2023年の或る日、YouTubeで『クレヨンしんちゃん』に関する一つの動画を見かけた。

 

みさえ(母)が便秘に苦しんでおり、ひろし(父)が「しんのすけ」に「いいかくれぐれも、みさえを怒らせるようなことは言うなよ。たとえば『尻がたるんでる』とか『しわが増えた』とか『便秘怪獣うんこマン』とか」などと忠告したところ、ひろしの背後にみさえがいて、みさえがひろしを連続でビンタするという動画であった。

ビンタの被害を受けたひろしは両頬が膨れ上がるほど腫れてしまっており、鼻血も出ていた。

 

コメント欄を見ると、「連続ビンタ…面白過ぎます」などといったコメントが多かった。『クレヨンしんちゃん』はギャグアニメだし、このシーンもギャグシーンとして製作されたのだと思われる。

 

これを見て私は或ることに気づいた。それは、これが男女逆だったらギャグとして成り立たないのではないかということである。

みさえが「しんのすけ」に「くれぐれもパパを怒らせるようなことは言わないこと。

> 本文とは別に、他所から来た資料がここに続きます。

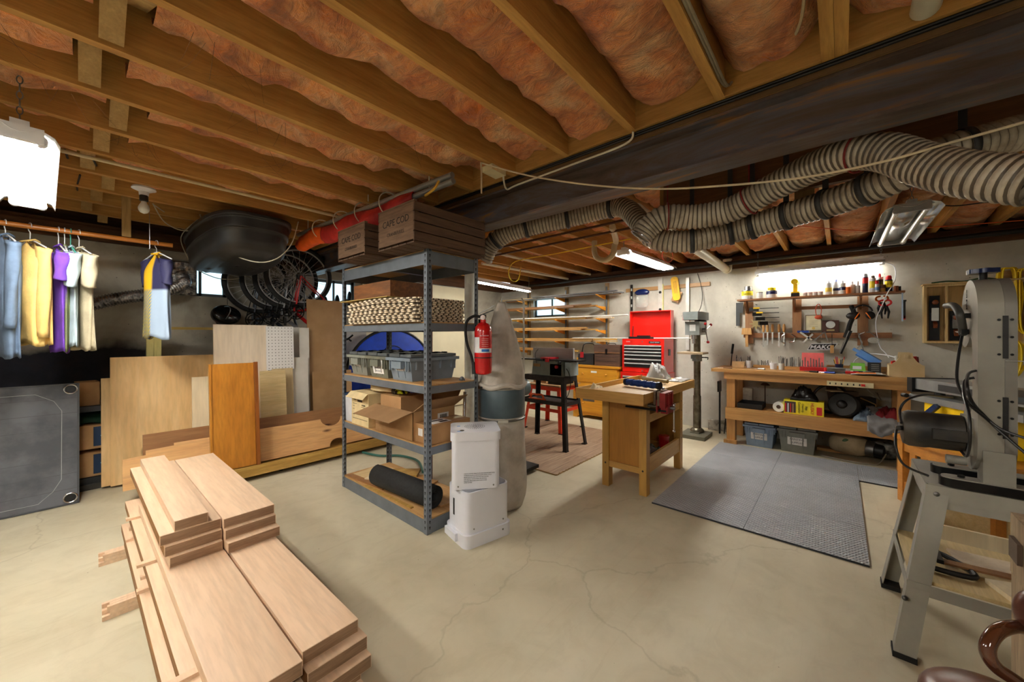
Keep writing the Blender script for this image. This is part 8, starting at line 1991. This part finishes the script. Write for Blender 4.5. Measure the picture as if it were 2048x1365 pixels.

たとえば『安月給マン』とか『靴下悪臭野郎』とか」などと言ってるのを聞いたひろしが、みさえを連続でビンタするシーンが仮にあったなら、このシーンで大笑いする視聴者はいないはずである。

 

これはキャラの性格が影響しているのかもしれないし、便秘という題材のおかしさが影響しているのかもしれない。

 

もし「女性が男性に暴力をふるうのは社会的に容認されやすいという傾向」が存在するのであれば残念だし、この傾向が『クレヨンしんちゃん』のこのシーンと無関係でないのならば更に残念だと個人的には思う。